→ **Task instructions**:
Retype everything from the line that contains "The Blender Python" down to the line that contains "struct('mulch_chips', mb, m_chip, kind='stuff')", inclusive, without altering or adding anything.

→ **Working data**:
===

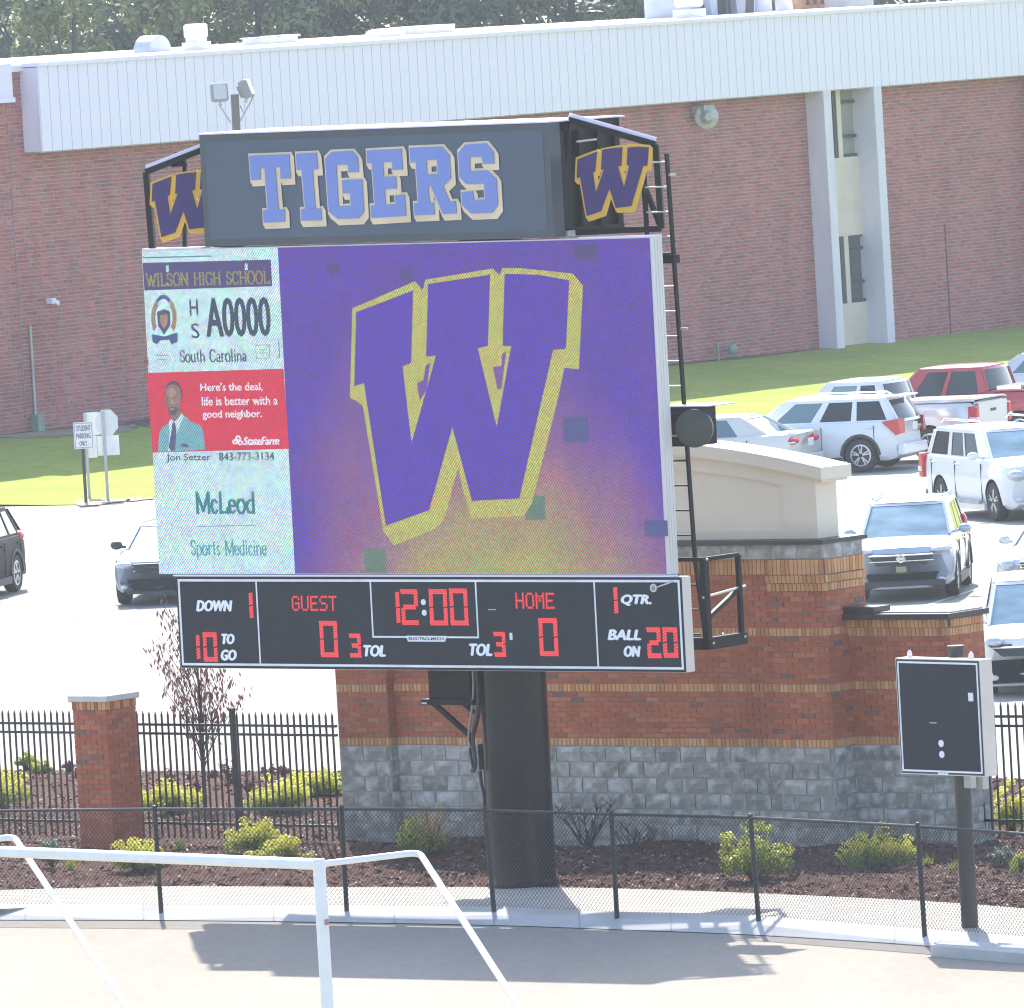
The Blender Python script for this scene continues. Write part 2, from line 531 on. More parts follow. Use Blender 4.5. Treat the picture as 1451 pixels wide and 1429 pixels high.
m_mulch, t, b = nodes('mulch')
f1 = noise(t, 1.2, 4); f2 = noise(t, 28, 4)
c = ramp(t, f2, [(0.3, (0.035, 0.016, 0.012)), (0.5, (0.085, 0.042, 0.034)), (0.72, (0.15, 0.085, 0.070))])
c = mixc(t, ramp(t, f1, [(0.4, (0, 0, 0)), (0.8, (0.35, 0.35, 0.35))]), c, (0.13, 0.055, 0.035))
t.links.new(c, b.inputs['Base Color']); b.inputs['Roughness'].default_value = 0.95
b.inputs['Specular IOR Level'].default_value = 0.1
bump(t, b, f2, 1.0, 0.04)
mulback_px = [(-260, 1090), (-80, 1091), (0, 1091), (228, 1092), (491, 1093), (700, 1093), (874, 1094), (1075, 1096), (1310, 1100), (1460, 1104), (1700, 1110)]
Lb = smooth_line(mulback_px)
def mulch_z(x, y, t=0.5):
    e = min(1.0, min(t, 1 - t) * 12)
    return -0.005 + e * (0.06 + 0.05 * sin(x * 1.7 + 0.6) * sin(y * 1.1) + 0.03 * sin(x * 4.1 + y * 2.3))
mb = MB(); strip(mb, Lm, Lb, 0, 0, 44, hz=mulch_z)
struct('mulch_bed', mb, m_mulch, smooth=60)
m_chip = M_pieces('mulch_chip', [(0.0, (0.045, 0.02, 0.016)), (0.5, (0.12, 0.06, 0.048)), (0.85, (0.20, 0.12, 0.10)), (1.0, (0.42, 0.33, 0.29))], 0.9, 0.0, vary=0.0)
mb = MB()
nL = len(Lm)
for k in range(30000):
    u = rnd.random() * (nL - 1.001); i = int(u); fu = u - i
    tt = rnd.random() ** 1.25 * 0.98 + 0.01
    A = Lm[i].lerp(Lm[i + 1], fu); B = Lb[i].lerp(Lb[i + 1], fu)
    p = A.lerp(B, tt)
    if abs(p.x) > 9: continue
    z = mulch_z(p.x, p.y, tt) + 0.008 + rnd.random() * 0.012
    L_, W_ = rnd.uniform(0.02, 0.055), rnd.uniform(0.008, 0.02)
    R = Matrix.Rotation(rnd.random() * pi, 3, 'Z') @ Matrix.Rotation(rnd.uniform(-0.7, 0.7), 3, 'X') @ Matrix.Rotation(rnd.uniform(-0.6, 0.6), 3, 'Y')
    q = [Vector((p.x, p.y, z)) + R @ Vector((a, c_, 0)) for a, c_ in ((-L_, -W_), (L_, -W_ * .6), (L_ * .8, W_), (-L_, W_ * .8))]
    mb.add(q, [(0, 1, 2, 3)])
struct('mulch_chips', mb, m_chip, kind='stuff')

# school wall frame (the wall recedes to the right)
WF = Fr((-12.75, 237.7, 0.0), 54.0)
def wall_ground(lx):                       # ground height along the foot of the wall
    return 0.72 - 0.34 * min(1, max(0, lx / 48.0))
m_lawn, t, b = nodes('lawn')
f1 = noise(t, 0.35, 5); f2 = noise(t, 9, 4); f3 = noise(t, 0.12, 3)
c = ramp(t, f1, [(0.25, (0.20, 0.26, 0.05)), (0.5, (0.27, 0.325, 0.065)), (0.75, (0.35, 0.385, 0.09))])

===

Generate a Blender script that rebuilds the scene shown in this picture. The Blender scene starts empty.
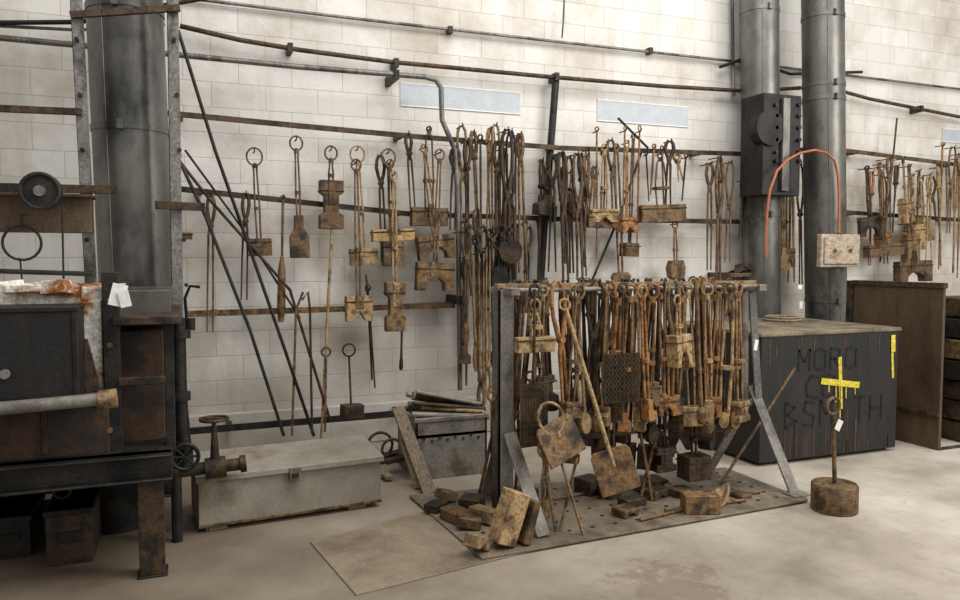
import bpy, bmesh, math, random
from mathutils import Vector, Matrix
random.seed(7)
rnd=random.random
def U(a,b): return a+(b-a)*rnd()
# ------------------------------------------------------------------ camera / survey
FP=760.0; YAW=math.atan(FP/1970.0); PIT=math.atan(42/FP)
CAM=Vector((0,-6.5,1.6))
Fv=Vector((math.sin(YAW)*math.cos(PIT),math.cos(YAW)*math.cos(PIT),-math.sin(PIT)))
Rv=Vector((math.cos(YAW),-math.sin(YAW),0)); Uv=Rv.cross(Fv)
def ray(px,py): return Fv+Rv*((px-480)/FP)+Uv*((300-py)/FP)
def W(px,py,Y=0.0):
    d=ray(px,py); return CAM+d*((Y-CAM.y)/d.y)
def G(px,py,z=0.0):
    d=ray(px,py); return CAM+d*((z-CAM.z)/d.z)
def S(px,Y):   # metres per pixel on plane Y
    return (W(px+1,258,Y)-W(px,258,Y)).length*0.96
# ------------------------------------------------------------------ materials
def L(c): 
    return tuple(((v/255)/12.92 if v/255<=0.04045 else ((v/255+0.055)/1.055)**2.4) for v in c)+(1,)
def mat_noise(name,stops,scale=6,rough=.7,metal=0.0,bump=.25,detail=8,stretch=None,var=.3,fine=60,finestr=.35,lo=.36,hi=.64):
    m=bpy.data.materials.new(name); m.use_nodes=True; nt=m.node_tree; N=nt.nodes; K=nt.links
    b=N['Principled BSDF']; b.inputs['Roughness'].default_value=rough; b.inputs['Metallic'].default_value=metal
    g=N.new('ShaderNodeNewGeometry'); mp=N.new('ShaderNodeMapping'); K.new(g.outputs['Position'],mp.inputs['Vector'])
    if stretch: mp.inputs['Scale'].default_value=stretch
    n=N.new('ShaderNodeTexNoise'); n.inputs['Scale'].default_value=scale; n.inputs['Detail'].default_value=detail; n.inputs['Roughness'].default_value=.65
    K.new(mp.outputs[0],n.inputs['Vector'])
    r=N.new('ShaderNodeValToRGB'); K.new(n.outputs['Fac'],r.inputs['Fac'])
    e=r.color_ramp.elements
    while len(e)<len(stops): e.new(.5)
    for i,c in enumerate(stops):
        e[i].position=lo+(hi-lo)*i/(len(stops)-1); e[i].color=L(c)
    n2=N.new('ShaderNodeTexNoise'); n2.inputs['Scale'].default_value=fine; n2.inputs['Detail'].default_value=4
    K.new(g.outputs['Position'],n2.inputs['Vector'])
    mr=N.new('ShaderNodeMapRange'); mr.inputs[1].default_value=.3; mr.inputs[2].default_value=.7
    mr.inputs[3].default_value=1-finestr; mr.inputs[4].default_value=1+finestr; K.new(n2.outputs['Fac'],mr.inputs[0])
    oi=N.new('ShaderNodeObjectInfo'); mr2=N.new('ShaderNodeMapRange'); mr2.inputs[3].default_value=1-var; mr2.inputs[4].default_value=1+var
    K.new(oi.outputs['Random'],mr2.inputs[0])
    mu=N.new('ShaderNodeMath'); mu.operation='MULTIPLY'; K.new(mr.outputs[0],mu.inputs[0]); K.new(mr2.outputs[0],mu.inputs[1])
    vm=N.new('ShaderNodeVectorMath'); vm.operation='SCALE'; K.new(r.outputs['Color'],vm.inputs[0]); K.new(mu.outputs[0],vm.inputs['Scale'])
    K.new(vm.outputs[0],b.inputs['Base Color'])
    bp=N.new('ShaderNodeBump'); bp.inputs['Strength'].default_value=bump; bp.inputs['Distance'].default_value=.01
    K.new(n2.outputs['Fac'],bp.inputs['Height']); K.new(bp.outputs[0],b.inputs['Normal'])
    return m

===

→ **Complete response**:
The Blender Python script for this scene continues. Write part 2, from line 531 on. More parts follow. Use Blender 4.5. Treat the picture as 1451 pixels wide and 1429 pixels high.
m_mulch, t, b = nodes('mulch')
f1 = noise(t, 1.2, 4); f2 = noise(t, 28, 4)
c = ramp(t, f2, [(0.3, (0.035, 0.016, 0.012)), (0.5, (0.085, 0.042, 0.034)), (0.72, (0.15, 0.085, 0.070))])
c = mixc(t, ramp(t, f1, [(0.4, (0, 0, 0)), (0.8, (0.35, 0.35, 0.35))]), c, (0.13, 0.055, 0.035))
t.links.new(c, b.inputs['Base Color']); b.inputs['Roughness'].default_value = 0.95
b.inputs['Specular IOR Level'].default_value = 0.1
bump(t, b, f2, 1.0, 0.04)
mulback_px = [(-260, 1090), (-80, 1091), (0, 1091), (228, 1092), (491, 1093), (700, 1093), (874, 1094), (1075, 1096), (1310, 1100), (1460, 1104), (1700, 1110)]
Lb = smooth_line(mulback_px)
def mulch_z(x, y, t=0.5):
    e = min(1.0, min(t, 1 - t) * 12)
    return -0.005 + e * (0.06 + 0.05 * sin(x * 1.7 + 0.6) * sin(y * 1.1) + 0.03 * sin(x * 4.1 + y * 2.3))
mb = MB(); strip(mb, Lm, Lb, 0, 0, 44, hz=mulch_z)
struct('mulch_bed', mb, m_mulch, smooth=60)
m_chip = M_pieces('mulch_chip', [(0.0, (0.045, 0.02, 0.016)), (0.5, (0.12, 0.06, 0.048)), (0.85, (0.20, 0.12, 0.10)), (1.0, (0.42, 0.33, 0.29))], 0.9, 0.0, vary=0.0)
mb = MB()
nL = len(Lm)
for k in range(30000):
    u = rnd.random() * (nL - 1.001); i = int(u); fu = u - i
    tt = rnd.random() ** 1.25 * 0.98 + 0.01
    A = Lm[i].lerp(Lm[i + 1], fu); B = Lb[i].lerp(Lb[i + 1], fu)
    p = A.lerp(B, tt)
    if abs(p.x) > 9: continue
    z = mulch_z(p.x, p.y, tt) + 0.008 + rnd.random() * 0.012
    L_, W_ = rnd.uniform(0.02, 0.055), rnd.uniform(0.008, 0.02)
    R = Matrix.Rotation(rnd.random() * pi, 3, 'Z') @ Matrix.Rotation(rnd.uniform(-0.7, 0.7), 3, 'X') @ Matrix.Rotation(rnd.uniform(-0.6, 0.6), 3, 'Y')
    q = [Vector((p.x, p.y, z)) + R @ Vector((a, c_, 0)) for a, c_ in ((-L_, -W_), (L_, -W_ * .6), (L_ * .8, W_), (-L_, W_ * .8))]
    mb.add(q, [(0, 1, 2, 3)])
struct('mulch_chips', mb, m_chip, kind='stuff')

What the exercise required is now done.